Not to be outdone is Matt Damon, an upgrade from the inexplicable casting of the "Rhinestone Cowboy" crooner, Glen Campbell. Damon's LaBeouf (or as he pronounces it, Le Beef) is a bit of a Southern dandy, clad in jangling spurs and a fringed jacket. A play on the virtuous white hats, LaBeouf is overly sensitive to the jabs of his companions at his overinflated opinion of himself. So too is Brolin's Cheney an atypical black hat. He's more of a coward and a whiner than he is the frighteningly skillful gunhand in the vein of Jack Palance in Shane or Michael Biehn in Tombstone. At one point, an exasperated Cheney pathetically mopes and mutters to himself, "Everything is against me."

Therein lies another uniquely Coen touch to True Grit, the dialogue. Many lines are lifted directly out of the original novel and Portis's idiosyncratic lines feel as if they come right out of Joel and Ethan's playbook. In their vision of the Old West, nobody uses contractions.

True Grit is a rare confluence of talent where the acting, the writing, and the direction all come together to create a fantastic film. Yet, none of that would mean anything if the central role of Mattie Ross was improperly cast.

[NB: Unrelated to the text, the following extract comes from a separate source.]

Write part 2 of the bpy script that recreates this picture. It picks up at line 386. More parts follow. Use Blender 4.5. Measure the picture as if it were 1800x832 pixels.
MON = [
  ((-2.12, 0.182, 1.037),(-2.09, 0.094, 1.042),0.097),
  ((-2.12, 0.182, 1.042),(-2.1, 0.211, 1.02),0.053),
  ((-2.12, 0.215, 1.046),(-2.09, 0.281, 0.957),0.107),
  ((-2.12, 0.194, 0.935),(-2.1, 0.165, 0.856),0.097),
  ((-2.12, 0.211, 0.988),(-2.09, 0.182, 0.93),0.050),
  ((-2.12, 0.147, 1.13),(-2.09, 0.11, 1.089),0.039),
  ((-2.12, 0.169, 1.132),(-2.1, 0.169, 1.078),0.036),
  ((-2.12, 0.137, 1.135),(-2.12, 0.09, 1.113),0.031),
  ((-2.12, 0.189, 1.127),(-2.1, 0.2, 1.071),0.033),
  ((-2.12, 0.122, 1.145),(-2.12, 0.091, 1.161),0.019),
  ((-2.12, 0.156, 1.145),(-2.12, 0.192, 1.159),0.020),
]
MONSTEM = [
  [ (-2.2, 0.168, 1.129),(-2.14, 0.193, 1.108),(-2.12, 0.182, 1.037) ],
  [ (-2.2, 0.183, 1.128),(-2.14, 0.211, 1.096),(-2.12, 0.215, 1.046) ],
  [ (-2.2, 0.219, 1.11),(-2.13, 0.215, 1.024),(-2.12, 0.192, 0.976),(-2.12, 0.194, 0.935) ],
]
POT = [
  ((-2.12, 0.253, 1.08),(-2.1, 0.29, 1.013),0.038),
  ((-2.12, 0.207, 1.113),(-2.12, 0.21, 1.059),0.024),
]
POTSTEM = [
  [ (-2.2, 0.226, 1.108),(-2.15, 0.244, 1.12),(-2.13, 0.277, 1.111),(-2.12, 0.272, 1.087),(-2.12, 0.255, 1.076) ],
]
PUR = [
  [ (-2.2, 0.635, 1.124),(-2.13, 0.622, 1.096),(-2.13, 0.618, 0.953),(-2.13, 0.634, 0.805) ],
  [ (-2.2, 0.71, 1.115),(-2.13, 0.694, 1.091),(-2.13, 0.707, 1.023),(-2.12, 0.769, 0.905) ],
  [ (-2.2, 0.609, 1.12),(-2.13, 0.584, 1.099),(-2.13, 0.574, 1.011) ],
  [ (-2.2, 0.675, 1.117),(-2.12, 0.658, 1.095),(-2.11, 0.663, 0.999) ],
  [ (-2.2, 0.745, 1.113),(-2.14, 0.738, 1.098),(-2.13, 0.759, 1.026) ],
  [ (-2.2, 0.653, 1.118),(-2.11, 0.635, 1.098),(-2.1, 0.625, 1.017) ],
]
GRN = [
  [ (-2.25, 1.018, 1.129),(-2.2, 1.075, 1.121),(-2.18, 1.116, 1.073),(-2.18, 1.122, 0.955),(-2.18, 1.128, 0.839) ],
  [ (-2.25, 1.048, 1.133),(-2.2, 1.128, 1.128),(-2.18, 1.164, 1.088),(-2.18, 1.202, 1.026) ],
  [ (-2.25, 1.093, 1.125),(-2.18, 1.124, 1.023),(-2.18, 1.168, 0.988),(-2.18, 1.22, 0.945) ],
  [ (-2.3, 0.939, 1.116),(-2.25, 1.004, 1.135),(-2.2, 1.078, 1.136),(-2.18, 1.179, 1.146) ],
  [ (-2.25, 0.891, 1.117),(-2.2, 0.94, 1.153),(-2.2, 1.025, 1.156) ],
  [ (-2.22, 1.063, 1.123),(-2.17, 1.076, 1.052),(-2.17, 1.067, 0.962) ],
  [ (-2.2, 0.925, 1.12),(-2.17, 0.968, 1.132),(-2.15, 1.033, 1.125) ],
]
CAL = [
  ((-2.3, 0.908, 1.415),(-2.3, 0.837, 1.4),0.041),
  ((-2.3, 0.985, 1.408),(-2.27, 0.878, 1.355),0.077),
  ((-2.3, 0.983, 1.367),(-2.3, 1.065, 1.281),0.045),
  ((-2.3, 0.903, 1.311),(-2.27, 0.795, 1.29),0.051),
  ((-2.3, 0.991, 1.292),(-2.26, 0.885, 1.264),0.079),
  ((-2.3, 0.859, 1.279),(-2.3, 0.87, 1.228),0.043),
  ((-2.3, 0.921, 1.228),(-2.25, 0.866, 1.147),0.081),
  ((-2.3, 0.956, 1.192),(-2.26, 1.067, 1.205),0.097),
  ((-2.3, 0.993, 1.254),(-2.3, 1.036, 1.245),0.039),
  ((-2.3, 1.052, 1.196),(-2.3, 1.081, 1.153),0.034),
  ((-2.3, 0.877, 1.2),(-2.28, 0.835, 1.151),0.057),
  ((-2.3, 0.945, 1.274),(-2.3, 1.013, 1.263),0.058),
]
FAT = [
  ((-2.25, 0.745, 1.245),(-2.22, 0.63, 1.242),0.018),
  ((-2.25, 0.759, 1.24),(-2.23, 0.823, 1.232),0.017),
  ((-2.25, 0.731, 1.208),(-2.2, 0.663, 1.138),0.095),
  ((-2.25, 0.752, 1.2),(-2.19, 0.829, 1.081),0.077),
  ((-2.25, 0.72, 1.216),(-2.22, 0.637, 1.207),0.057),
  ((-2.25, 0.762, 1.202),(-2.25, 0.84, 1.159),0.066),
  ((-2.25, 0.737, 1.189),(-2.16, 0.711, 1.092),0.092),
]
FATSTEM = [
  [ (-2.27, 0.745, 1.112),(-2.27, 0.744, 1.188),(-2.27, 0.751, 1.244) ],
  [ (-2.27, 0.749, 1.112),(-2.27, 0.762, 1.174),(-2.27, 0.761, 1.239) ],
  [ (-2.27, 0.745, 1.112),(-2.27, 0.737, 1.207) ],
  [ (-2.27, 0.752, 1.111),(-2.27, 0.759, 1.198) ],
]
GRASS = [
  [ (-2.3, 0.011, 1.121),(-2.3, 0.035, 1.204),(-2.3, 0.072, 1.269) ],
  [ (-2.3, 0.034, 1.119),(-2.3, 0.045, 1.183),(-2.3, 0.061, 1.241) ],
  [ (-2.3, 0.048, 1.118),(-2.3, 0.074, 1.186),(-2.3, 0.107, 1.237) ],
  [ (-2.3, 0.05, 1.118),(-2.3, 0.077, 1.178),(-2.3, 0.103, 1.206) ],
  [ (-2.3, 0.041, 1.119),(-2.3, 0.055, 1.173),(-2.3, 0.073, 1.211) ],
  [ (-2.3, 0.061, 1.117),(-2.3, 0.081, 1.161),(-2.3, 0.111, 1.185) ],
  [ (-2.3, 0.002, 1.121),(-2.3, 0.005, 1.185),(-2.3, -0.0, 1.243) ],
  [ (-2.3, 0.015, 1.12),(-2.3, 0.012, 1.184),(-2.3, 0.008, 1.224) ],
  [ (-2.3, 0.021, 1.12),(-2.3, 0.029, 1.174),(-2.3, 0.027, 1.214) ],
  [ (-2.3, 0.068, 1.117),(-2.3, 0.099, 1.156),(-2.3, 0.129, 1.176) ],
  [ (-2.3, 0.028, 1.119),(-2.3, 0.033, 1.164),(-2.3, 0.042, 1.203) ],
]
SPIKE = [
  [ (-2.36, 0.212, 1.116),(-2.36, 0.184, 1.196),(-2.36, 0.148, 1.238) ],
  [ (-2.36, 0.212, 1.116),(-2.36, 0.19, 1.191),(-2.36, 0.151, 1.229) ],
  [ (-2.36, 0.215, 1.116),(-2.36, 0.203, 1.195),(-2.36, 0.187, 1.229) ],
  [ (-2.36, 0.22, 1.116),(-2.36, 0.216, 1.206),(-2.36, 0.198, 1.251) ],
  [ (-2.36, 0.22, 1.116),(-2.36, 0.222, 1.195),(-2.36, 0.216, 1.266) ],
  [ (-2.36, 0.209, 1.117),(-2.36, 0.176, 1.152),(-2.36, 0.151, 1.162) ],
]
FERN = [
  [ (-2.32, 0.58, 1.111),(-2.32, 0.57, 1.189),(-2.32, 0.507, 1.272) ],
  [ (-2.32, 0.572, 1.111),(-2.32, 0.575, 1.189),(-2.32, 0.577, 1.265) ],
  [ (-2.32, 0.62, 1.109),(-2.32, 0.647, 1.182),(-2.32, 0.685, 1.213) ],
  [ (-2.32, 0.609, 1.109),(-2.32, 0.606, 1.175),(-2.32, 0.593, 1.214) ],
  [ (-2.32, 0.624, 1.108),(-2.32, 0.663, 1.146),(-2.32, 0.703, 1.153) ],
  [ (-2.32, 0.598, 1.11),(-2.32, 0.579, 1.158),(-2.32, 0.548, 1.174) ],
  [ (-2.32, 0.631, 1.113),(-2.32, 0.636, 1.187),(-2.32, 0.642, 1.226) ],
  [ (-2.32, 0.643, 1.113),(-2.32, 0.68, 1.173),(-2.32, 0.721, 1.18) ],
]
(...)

Where Hathaway went with an older actress in the then 20-year old Kim Darby, the Coens discovered 13-year old newcomer Hailee Steinfeld. To use a well-worn cliché, Steinfeld is a revelation, able to convey poise beyond her years. She also displays the same gift of gab possessed by other Coen-created protagonists. Her unwavering logic and firm grasp of language enable her to verbally emasculate a horse trader, who has underestimated this pre-pubescent customer. Mattie's thrust upon adulthood is symbolized when she sheds her schoolmarm black dress and dons her late-father's coat and hat, both of which are two sizes too big for her. Yet, she never sheds her tightly braided pigtails thus maintaining an innocence about her.

Joel & Ethan Coen return to form with a rousing crowd pleaser in True Grit. This is one of the best films of 2010.